Data-Mining the Year’s “Best-Of” Lists to Come Up with Some Real Answers About What Was “Best”
Overwhelmed by the oppressive number of year-end “best of” lists? To illustrate the point that year-end lists are like assholes, ThatEricAlper has collected links of nearly 600 lists purporting to name the best music of 2014. When I saw this list of lists, I couldn’t help wonder if anyone would dare to data mine them for consistencies, consensus and commonalities.
The good news is that someone has tried to, albeit not with Eric’s massive set of lists. This is from The Concourse.

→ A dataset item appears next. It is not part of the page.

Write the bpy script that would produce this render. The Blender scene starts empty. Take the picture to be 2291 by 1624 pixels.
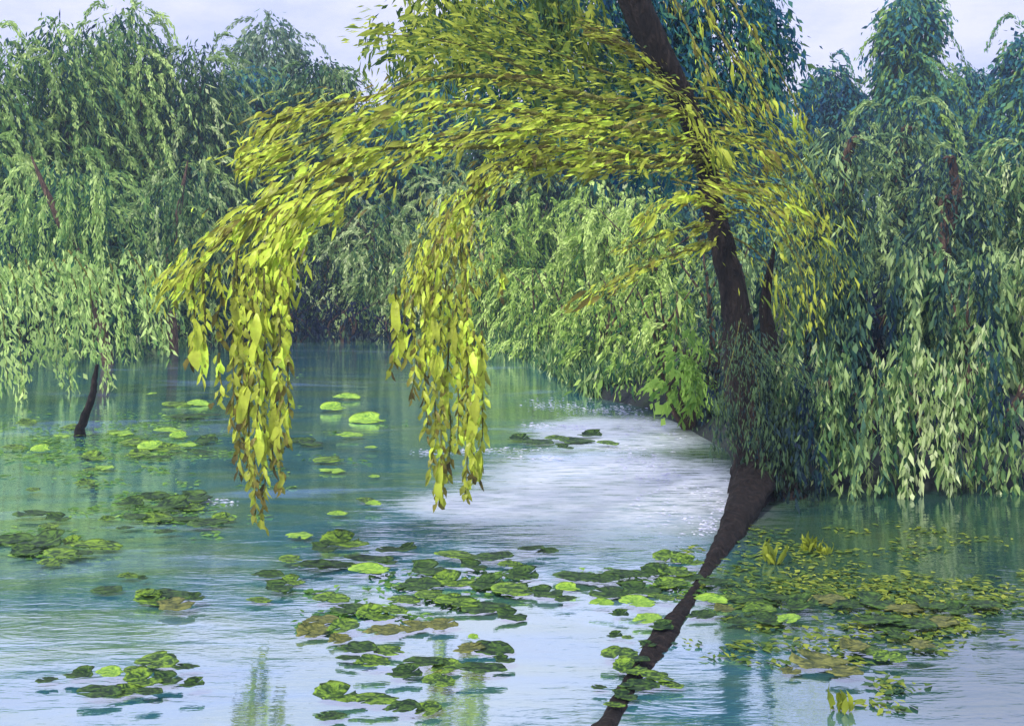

Used to be, you could count on just a few Best Albums of the Year lists to slice through the chaos of the previous 12 months. Pick up a December issue of Rolling Stone or SPIN, clip out your local newspaper critic’s personal Top 10, and you had a ready-made guide for how to spend the Best Buy gift cards you got for Christmas. But just as unprecedented access to music online has induced listener paralysis, the crowded internet-rock-critic ecosystem now produces a blizzard of competing lists every holiday season. Triangulating a consensus list now requires trawling through dozens of sites annoyingly fond of slideshows and pagination.
So starting last year, I decided to simplify this process through the ancient art of data entry, gathering nearly every staff list I could find into a single Google spreadsheet and using some basic statistics to collate the results. The result, which you can check out here, is a meta-list that’s part year-end cheat sheet, part a primitive attempt at music sabermetrics, part a commentary on modern criticism, and part (the biggest part) a music-geek cry for help.
With 35 lists touting 588 albums (see the comments below for my methodology), 2014’s contest has settled into its final mathematical contours, bringing some shape to a calendar year that was strangely lacking in Big Event Releases. (No new Kanye West album, in other words.) Nevertheless, this year’s meta-list gave us late drama in the race for No. 1, encouraging results for gender equality, evidence for the continued existence of geographical differences in taste, and a new/old site for finding the obscure music nobody else is talking about.